If selected, you'll arrive at the courts and wait for a case. Then, along with eleven others, you will sit in court and hear the evidence for the prosecution and defence, before deliberating in secret with the rest of the jury. In a criminal case, like Pryce's, you'll decide together if you think the defendant is guilty. The process may involve a lot of thought and debate, but experts offer information and guidance, and you don't need any expert legal knowledge!

Word Watch

Hearing of Vicky Pryce
Pryce, a well-known economist, was married to former Liberal Democrat MP Chris Huhne, when he had an affair. After he left her, she made public an incident in 2003: Huhne had been caught speeding, but to save him from taking the penalty points and losing his licence, Pryce had agreed to say she was behind the wheel. The scandal led Huhne to plead guilty to perverting the course of justice, and he resigned from his post as an MP this month. Pryce now claims she was coerced into taking the points: when the trial reconvenes this week, the new jury will need to judge if she broke the law wilfully, or was forced.
The Judge
The judge in this case was Mr. Justice Sweeney.

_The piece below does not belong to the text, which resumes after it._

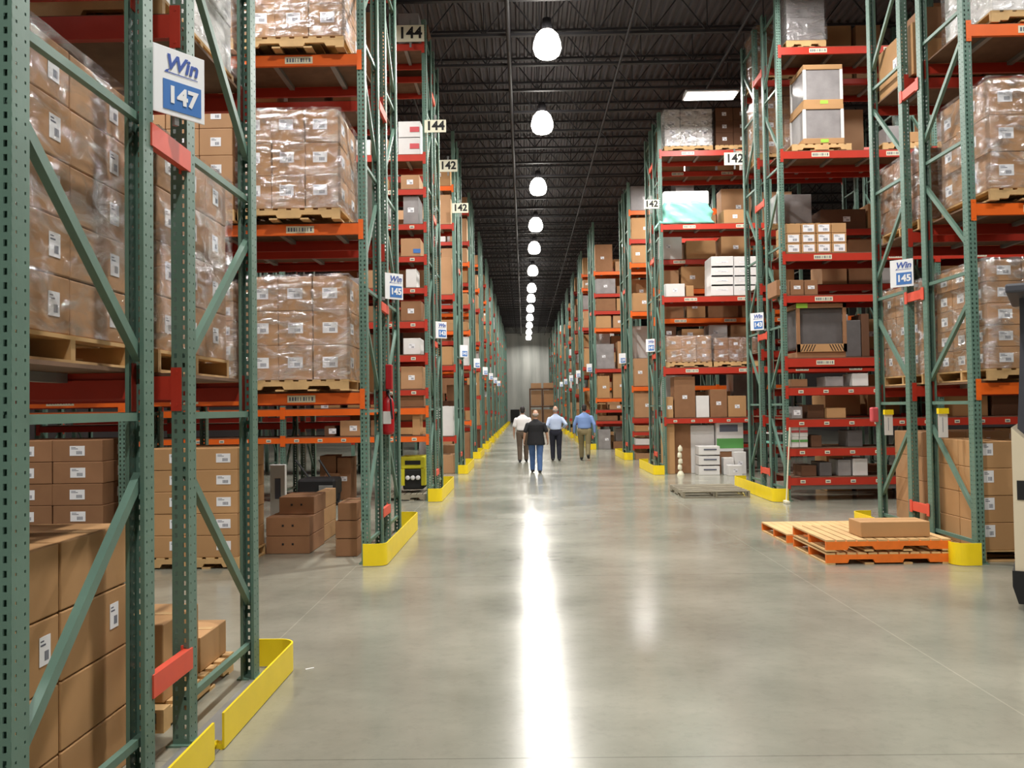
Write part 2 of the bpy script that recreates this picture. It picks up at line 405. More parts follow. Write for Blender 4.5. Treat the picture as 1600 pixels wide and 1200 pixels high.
def rack(label, xa, s, y0, y1, nb, levels, H=9.2, outer='front', near=True, bay=2.77, group=None, frames=None, full=True):
    """one single-deep rack; s = direction it runs from the main aisle; levels = (top z, colour name, depth of beam, labels)"""
    t = thing('pallet_rack', label, 'pallet rack', (xa, y0, 0), group=group)
    um = cached(('up', H, near), lambda: upright_mesh(H, near))
    dep = y1 - y0
    for i in range(nb + 1):
        fx = s * (i * bay + UW / 2)
        for k, (yy, rz) in enumerate(((0, 0), (dep, PI))):
            u = put('upright', um, t, (fx, yy, .006), rz)
            fm = cached('foot', lambda: MB().box(-.07, .07, -.03, .11, -.006, .004).tube((.055, 0, .004), (.055, 0, .02), .008, 6).mesh('foot_plate', GREEN))
            if near: put('foot_plate', fm, u)
        if not full and i > 0: continue
        fo, fi = (UD * .6, dep - UD * .6) if outer == 'front' else (dep - UD * .6, UD * .6)
        for k, hz in enumerate(HORI):
            if hz < H:
                me = cached(('hb', round(dep, 3)), lambda: MB().bar((0, UD*.4, 0), (0, dep - UD*.4, 0), .032, .038).mesh('horizontal_brace', GREEN))
                put('horizontal_brace', me, t, (fx, 0, hz))
        for k in range(len(HORI) - 1):
            za, zb = HORI[k] + .28, HORI[k+1] - .28
            a, c = (fo, fi) if k % 2 == 0 else (fi, fo)
            me = cached(('db', round(dep, 3), outer, k), lambda: MB().bar((0, a, za), (0, c, zb), .036, .052).mesh('diagonal_brace', GREEN))
            put('diagonal_brace', me, t, (fx, 0, 0))
    span = bay - UW
    for (zt, cn, h, nl) in levels:
        cm = {'o': ORANGE, 'r': RED}[cn[0]]; cr_ = {'o': ORANGE, 'r': RED}[cn[-1]]
        for i in range(nb):
            cx = s * (i * bay + UW + span / 2)
            for k, (yy, rz, c2) in enumerate(((0, 0, cm), (dep, PI, cr_))):
                me = cached(('beam', c2.name, h, not near, round(span, 3)), lambda: beam_mesh(span, h, c2, not near))
                bo = put('beam', me, t, (cx, yy, zt - .02), rz)
                if near:
                    for q in ((-1, 1) if not (y0 < 4 and k == 0) else (1,) if s > 0 else (-1,)):
                        bm_ = cached(('br', c2.name, h), lambda: bracket_mesh(h, c2))
                        e = put('end_bracket', bm_, bo, (q * (span/2 + (0 if q > 0 else 0)), 0, 0))
                        e.scale = (q, 1, 1)
                if k == 0 and nl:
                    xs = [s * (.42 if nl < 3 else .3)] if False else []
                    for q in range(nl):
                        lx = -span/2 + span * (q + .5) / nl
                        put('location_label', LL if nl <= 2 else SLAB, bo, (lx if s > 0 else lx, 0, -h/2))
            me = cached(('deck', round(dep, 3), round(span, 3)), lambda: deck_mesh(span, dep))
            put('deck_panel', me, t, (cx, 0, zt - .02))
    return t
def deck_mesh(span, dep):
    m = MB(); m.box(-span/2 + .003, span/2 - .003, .03, dep - .03, .001, .019, 0)
    n = 4
    for i in range(n):
        xx = -span/2 + span * (i + .5) / n; m.box(xx - .03, xx + .03, .047, dep - .047, -.045, 0, 1)
    return m.mesh('deck_panel', [DECK, GSTEEL])
def spacers(rack_o, xa, s, ya, yb, zs=(.45, 3.05, 5.6, 8.1)):
    me = cached(('sp', round(yb - ya, 3)), lambda: MB().box(-.02, .02, -.03, yb - ya + .03, -.055, .055).box(-.026, -.018, -.05, .02, -.075, .075).box(-.026, -.018, yb - ya - .02, yb - ya + .05, -.075, .075).mesh('row_spacer', SPRED))
    for zz in zs: put('row_spacer', me, rack_o, (s * .01 - 0, ya - rack_o.location.y, zz))

# ------------------------------------------------------------------ cartons, pallets, loads
def label_mesh(w, h):
    m = MB(); m.box(-w/2, w/2, -.0018, 0, -h/2, h/2)
    for i in range(5): m.box(-w*.05 + w*.45*0 + i*w*.08, -w*.05 + i*w*.08 + w*.045, -.0026, -.0017, -h*.35, -h*.02, 1)
    m.box(-w*.4, w*.05, -.0026, -.0017, h*.18, h*.24, 1); m.box(-w*.4, -w*.1, -.0026, -.0017, h*.32, h*.37, 1)
    return m.mesh('shipping_label', [LAB, INK])
def carton_mesh(w, d, h, mt):
    g = .004
    m = MB(); m.bbox(-w/2 + g, w/2 - g, -d/2 + g, d/2 - g, 0.001, h - .002, min(.007, h*.05))
    # flap seam lines on top
    m.box(-w/2 + .012, w/2 - .012, -.004, .004, h - .0025, h - .0005)
    return m.mesh('carton', mt)
def carton(label, x0, x1, y0, y1, z0, h, mt=None, faces='', lw=.1, lh=.1, lo=(0, 0), tape='', group=None, name='carton', rz=0, cat='carton'):
    mt = mt or CARD
    w, d = round(abs(x1 - x0), 3), round(abs(y1 - y0), 3); h = round(h, 3)
    me = cached(('ct', w, d, h, mt.name), lambda: carton_mesh(w, d, h, mt))
    o = tag(put(name, me, None, ((x0+x1)/2, (y0+y1)/2, z0), rz), label, cat, group)
    lm = cached(('lb', round(lw, 2), round(lh, 2)), lambda: label_mesh(lw, lh))
    for f in faces:
        if f == 'f': put('shipping_label', lm, o, (lo[0], -d/2 + .003, h/2 + lo[1]))
        elif f == 'r': put('shipping_label', lm, o, (w/2 - .003, lo[0], h/2 + lo[1]), PI/2)
        elif f == 'l': put('shipping_label', lm, o, (-w/2 + .003, -lo[0], h/2 + lo[1]), -PI/2)
    for f in tape:
        if f == 'f': put('packing_tape', cached(('tp', h), lambda: MB().box(-.025, .025, -.001, .0, -h/2+.004, h/2-.004).mesh('packing_tape', TAPE)), o, (0, -d/2 + .0035, h/2))
        if f == 't': put('packing_tape', cached(('tt', w), lambda: MB().box(-w/2+.01, w/2-.01, -.03, .03, -.0005, .001).mesh('packing_tape', TAPE)), o, (0, 0, h - .0008))
    return o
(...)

His role is to preside over the case and, when the jury has decided on an innocent or guilty verdict, to decide what a punishment should be.
Ouija board
A ouija board, or spirit board, is meant to summon to dead. Users mark a board with the letters of the alphabet and numbers one to nine, and place their fingers on a movable piece which is supposedly guided by a spirit in answer to questions. Scientists have largely discredited belief in the spirit workings of the board, and say messages are most likely the product of users subconsciously guiding the pieces themselves.